A heat wave hit the Northwest’s Inland Empire and Northeastern Oregon during the summer of 1898. The all-time record high was surpassed by 5 degrees in Walla Walla, Washington, when the thermometer reached 113. But the hottest spot on August 10, 1898 was Pendleton, Oregon, where the thermometer topped out at 119 degrees Fahrenheit (Morning Oregonian, 11-August-1898).
PENDLETON, Or., Aug. 10. – Today was the hottest in the history of Pendleton. At 11 o’clock the thermometer stood at 111 degrees. In the afternoon it reached 119 degrees at the the voluntary observer’s office. Other thermometers about town read from 114 to 123 degrees. Some attribute 2 or 3 degrees of the heat to the fires in the wheat fields four miles east of the city.
Business was quiet and people haunted cool places.
The woolen mills shut down in the middle of the afternoon on account of the heat. There were no prostrations in the city, but a number of horses and men were overcome in the wheat fields.

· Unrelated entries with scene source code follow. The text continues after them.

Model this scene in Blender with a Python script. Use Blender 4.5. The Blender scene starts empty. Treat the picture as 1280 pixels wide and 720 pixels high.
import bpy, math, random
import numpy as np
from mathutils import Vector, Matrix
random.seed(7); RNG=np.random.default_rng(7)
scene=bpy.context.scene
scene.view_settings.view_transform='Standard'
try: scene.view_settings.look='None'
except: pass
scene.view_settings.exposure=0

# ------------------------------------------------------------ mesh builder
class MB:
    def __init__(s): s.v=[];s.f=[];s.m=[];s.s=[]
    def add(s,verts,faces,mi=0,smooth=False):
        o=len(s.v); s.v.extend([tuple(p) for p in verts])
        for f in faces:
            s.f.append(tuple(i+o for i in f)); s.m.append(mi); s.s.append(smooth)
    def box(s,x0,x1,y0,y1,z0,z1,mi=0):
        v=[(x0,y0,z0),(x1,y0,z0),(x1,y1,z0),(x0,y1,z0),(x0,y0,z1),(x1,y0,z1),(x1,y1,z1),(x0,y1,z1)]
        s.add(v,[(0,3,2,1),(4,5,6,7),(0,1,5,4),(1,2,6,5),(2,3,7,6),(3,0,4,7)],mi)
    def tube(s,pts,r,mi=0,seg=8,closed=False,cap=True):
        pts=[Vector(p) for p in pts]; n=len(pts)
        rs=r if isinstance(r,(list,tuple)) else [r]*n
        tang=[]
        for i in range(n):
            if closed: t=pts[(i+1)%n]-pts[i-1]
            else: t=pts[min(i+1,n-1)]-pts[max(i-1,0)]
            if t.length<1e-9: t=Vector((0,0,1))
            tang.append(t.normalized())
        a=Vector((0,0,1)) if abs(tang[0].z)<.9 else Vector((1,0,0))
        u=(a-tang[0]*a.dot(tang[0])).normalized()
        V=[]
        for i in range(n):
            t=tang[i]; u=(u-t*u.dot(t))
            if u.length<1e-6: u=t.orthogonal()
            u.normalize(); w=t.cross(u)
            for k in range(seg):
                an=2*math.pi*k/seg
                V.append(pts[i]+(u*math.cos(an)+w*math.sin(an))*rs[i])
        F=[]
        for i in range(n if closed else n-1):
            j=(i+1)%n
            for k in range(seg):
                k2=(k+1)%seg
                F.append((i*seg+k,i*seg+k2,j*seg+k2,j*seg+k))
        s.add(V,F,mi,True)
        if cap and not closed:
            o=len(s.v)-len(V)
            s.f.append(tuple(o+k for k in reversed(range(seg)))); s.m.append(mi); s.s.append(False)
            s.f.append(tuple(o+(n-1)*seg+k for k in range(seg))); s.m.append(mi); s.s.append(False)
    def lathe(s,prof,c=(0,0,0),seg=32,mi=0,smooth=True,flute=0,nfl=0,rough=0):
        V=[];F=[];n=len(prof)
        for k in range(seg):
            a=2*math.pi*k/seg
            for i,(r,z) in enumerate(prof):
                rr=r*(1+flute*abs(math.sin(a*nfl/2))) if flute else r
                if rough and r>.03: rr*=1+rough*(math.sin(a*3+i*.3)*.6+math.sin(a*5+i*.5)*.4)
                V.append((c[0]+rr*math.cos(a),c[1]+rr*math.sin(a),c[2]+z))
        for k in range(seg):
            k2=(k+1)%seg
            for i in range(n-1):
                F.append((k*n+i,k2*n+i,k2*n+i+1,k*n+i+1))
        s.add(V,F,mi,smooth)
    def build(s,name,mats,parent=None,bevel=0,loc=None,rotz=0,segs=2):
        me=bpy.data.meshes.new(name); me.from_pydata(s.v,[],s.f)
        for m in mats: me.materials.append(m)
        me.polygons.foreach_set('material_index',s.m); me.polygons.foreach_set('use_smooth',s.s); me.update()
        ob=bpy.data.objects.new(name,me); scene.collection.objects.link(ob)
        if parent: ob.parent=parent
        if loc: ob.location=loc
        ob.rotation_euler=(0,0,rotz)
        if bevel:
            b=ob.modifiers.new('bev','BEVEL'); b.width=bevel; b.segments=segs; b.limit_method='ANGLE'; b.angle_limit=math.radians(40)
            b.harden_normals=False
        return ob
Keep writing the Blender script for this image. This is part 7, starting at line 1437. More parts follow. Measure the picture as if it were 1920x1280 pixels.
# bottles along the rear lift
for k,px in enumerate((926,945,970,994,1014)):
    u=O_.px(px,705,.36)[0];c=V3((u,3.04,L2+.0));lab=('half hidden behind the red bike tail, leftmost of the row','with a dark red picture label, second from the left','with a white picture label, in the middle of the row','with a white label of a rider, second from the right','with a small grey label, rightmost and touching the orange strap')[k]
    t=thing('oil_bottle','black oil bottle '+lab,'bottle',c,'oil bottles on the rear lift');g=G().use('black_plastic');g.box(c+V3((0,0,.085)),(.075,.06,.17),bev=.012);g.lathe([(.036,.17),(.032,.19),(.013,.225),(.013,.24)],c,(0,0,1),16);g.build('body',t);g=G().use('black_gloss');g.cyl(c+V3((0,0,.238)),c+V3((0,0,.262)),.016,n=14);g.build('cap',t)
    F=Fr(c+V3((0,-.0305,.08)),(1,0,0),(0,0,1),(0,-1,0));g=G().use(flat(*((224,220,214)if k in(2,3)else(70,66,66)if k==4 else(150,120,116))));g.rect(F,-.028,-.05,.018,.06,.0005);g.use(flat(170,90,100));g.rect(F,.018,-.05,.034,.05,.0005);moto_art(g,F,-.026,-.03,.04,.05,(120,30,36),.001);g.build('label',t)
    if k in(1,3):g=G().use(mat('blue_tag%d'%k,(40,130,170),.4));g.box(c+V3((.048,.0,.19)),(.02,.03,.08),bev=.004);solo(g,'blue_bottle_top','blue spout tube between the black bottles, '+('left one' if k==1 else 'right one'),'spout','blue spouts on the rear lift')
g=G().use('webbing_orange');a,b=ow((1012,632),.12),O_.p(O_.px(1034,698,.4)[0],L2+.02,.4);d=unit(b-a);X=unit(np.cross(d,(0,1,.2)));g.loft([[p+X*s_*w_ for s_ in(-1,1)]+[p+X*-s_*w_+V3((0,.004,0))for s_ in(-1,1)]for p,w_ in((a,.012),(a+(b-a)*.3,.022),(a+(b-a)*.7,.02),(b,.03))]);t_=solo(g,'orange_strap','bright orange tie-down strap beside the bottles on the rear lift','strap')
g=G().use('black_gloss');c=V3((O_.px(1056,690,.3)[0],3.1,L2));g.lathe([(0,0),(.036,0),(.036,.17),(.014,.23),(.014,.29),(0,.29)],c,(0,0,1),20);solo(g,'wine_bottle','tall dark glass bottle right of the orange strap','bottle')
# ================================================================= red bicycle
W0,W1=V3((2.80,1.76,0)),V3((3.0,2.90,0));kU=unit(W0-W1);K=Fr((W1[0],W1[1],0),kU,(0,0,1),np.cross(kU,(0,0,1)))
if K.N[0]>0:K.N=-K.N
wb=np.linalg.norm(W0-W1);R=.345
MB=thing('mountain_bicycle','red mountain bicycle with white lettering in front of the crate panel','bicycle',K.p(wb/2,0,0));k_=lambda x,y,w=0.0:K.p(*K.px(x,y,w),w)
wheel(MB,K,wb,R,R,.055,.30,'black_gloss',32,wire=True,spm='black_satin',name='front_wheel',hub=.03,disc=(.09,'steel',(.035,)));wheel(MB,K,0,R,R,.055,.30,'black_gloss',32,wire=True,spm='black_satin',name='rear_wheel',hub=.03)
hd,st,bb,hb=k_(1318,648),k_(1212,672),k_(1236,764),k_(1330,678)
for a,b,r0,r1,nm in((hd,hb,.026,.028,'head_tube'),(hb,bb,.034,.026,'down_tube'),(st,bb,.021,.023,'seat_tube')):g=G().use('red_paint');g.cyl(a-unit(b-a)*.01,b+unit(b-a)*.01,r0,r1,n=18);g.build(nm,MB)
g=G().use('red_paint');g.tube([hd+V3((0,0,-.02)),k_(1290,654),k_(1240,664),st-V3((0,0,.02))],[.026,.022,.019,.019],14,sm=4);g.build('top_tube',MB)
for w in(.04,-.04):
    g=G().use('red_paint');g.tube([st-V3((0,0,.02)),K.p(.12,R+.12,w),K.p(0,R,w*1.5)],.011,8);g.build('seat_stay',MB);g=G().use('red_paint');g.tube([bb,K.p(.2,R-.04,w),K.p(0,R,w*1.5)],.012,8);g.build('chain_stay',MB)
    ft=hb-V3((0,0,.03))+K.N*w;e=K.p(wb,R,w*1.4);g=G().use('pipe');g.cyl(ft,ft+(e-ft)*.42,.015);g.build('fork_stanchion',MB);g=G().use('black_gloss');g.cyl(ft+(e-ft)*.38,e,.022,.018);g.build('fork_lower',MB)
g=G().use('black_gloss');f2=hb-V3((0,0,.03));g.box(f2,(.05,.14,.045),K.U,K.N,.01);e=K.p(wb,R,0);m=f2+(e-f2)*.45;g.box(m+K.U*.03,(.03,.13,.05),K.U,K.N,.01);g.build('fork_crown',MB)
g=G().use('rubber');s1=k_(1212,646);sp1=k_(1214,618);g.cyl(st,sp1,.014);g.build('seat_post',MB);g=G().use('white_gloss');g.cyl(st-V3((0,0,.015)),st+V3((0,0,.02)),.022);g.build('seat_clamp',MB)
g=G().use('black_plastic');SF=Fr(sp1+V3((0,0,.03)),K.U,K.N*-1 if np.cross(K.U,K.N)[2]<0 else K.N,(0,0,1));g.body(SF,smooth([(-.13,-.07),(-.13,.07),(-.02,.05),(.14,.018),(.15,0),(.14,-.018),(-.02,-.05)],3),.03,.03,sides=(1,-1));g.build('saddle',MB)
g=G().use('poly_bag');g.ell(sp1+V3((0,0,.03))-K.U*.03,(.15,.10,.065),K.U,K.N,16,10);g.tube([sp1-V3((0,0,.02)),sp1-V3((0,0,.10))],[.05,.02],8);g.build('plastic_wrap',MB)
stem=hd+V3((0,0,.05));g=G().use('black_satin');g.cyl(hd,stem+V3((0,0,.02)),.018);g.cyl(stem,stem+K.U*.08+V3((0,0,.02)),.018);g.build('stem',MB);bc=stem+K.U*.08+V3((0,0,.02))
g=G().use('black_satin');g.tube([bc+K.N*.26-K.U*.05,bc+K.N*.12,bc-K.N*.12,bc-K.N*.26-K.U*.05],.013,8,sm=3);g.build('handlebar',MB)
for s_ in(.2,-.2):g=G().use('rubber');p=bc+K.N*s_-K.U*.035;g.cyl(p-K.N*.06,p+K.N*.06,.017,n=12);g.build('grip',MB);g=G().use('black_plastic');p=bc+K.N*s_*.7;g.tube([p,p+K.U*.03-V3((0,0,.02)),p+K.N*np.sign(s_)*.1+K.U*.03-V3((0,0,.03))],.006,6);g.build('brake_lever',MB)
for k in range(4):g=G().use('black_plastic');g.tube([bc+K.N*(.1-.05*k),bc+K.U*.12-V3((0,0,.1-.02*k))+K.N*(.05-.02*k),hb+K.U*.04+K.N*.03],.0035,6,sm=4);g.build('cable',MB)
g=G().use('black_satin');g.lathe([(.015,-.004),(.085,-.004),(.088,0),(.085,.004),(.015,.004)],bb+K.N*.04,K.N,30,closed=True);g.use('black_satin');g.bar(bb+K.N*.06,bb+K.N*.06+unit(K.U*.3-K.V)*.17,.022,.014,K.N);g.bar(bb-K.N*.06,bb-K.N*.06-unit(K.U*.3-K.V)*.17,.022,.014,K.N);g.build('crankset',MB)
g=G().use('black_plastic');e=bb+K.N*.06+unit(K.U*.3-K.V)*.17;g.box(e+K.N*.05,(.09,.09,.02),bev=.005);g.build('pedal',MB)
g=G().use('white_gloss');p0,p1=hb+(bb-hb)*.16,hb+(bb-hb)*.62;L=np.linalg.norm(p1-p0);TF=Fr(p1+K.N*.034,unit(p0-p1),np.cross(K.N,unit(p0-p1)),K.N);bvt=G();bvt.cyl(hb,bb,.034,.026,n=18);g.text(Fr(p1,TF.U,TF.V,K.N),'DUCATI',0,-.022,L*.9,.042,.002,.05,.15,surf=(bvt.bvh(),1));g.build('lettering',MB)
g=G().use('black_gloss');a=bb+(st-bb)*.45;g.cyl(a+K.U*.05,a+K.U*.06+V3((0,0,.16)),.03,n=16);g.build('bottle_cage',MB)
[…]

119 still stands as the highest temperature ever recorded in Oregon (Record Highest Temperatures by State – pdf, NOAA).
scott willson says
I was living in Pendleton for 5 weeks in July 1979 I think and we had over 130 degrees nearly 7 days in a row.
Yuri Mask Phd says
I know it’s been 2 years since Scott Wilson wrote that comment but that is absolute crap. The world record for heat was 134.1 in Death Valley California. Unless you guys matched that for a week, that never happened.